▶ _Dataset section_:

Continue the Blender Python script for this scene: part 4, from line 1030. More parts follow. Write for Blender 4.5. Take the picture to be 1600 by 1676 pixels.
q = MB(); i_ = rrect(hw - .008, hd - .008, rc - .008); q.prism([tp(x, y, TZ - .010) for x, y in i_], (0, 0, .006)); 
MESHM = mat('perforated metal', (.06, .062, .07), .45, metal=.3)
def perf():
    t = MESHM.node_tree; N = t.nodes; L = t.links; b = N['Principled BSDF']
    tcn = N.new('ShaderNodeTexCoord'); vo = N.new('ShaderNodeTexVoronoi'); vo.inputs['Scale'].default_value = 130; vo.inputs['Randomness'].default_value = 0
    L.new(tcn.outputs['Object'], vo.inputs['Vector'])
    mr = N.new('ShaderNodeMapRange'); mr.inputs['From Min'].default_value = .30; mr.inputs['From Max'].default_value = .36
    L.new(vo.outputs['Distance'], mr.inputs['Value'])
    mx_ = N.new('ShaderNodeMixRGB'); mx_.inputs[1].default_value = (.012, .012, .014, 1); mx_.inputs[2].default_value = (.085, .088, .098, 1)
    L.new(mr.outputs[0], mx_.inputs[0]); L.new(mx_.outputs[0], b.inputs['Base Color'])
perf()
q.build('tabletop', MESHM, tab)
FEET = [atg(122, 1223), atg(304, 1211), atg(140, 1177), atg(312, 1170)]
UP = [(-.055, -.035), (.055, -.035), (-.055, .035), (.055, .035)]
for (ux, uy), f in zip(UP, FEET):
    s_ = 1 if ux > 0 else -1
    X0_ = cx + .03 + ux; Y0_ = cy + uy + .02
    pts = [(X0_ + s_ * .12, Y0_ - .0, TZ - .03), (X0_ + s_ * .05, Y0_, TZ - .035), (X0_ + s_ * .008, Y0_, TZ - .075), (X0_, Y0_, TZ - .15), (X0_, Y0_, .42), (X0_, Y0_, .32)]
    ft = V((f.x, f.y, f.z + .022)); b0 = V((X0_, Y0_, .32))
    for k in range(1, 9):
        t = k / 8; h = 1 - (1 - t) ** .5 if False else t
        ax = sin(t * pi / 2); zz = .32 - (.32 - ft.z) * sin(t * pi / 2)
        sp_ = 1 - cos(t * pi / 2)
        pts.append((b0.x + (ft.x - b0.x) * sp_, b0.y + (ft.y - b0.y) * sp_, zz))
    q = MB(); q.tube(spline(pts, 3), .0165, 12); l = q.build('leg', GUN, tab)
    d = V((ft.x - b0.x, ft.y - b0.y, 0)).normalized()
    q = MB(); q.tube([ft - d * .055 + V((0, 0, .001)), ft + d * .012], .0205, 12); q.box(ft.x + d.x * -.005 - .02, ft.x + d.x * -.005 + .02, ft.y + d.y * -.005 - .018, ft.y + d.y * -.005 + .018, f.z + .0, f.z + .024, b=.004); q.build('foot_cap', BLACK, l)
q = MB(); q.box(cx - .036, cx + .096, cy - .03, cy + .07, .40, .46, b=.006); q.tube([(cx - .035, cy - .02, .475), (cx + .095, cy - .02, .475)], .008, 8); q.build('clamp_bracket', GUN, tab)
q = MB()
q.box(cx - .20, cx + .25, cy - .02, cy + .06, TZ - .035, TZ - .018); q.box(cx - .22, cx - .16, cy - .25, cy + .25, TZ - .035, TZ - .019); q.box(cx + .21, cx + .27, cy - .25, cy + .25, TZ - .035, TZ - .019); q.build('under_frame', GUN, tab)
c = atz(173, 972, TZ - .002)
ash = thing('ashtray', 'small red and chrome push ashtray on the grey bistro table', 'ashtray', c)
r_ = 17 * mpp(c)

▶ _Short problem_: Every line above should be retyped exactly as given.

▶ _Full response_:
Continue the Blender Python script for this scene: part 4, from line 1030. More parts follow. Write for Blender 4.5. Take the picture to be 1600 by 1676 pixels.
q = MB(); i_ = rrect(hw - .008, hd - .008, rc - .008); q.prism([tp(x, y, TZ - .010) for x, y in i_], (0, 0, .006)); 
MESHM = mat('perforated metal', (.06, .062, .07), .45, metal=.3)
def perf():
    t = MESHM.node_tree; N = t.nodes; L = t.links; b = N['Principled BSDF']
    tcn = N.new('ShaderNodeTexCoord'); vo = N.new('ShaderNodeTexVoronoi'); vo.inputs['Scale'].default_value = 130; vo.inputs['Randomness'].default_value = 0
    L.new(tcn.outputs['Object'], vo.inputs['Vector'])
    mr = N.new('ShaderNodeMapRange'); mr.inputs['From Min'].default_value = .30; mr.inputs['From Max'].default_value = .36
    L.new(vo.outputs['Distance'], mr.inputs['Value'])
    mx_ = N.new('ShaderNodeMixRGB'); mx_.inputs[1].default_value = (.012, .012, .014, 1); mx_.inputs[2].default_value = (.085, .088, .098, 1)
    L.new(mr.outputs[0], mx_.inputs[0]); L.new(mx_.outputs[0], b.inputs['Base Color'])
perf()
q.build('tabletop', MESHM, tab)
FEET = [atg(122, 1223), atg(304, 1211), atg(140, 1177), atg(312, 1170)]
UP = [(-.055, -.035), (.055, -.035), (-.055, .035), (.055, .035)]
for (ux, uy), f in zip(UP, FEET):
    s_ = 1 if ux > 0 else -1
    X0_ = cx + .03 + ux; Y0_ = cy + uy + .02
    pts = [(X0_ + s_ * .12, Y0_ - .0, TZ - .03), (X0_ + s_ * .05, Y0_, TZ - .035), (X0_ + s_ * .008, Y0_, TZ - .075), (X0_, Y0_, TZ - .15), (X0_, Y0_, .42), (X0_, Y0_, .32)]
    ft = V((f.x, f.y, f.z + .022)); b0 = V((X0_, Y0_, .32))
    for k in range(1, 9):
        t = k / 8; h = 1 - (1 - t) ** .5 if False else t
        ax = sin(t * pi / 2); zz = .32 - (.32 - ft.z) * sin(t * pi / 2)
        sp_ = 1 - cos(t * pi / 2)
        pts.append((b0.x + (ft.x - b0.x) * sp_, b0.y + (ft.y - b0.y) * sp_, zz))
    q = MB(); q.tube(spline(pts, 3), .0165, 12); l = q.build('leg', GUN, tab)
    d = V((ft.x - b0.x, ft.y - b0.y, 0)).normalized()
    q = MB(); q.tube([ft - d * .055 + V((0, 0, .001)), ft + d * .012], .0205, 12); q.box(ft.x + d.x * -.005 - .02, ft.x + d.x * -.005 + .02, ft.y + d.y * -.005 - .018, ft.y + d.y * -.005 + .018, f.z + .0, f.z + .024, b=.004); q.build('foot_cap', BLACK, l)
q = MB(); q.box(cx - .036, cx + .096, cy - .03, cy + .07, .40, .46, b=.006); q.tube([(cx - .035, cy - .02, .475), (cx + .095, cy - .02, .475)], .008, 8); q.build('clamp_bracket', GUN, tab)
q = MB()
q.box(cx - .20, cx + .25, cy - .02, cy + .06, TZ - .035, TZ - .018); q.box(cx - .22, cx - .16, cy - .25, cy + .25, TZ - .035, TZ - .019); q.box(cx + .21, cx + .27, cy - .25, cy + .25, TZ - .035, TZ - .019); q.build('under_frame', GUN, tab)
c = atz(173, 972, TZ - .002)
ash = thing('ashtray', 'small red and chrome push ashtray on the grey bistro table', 'ashtray', c)
r_ = 17 * mpp(c)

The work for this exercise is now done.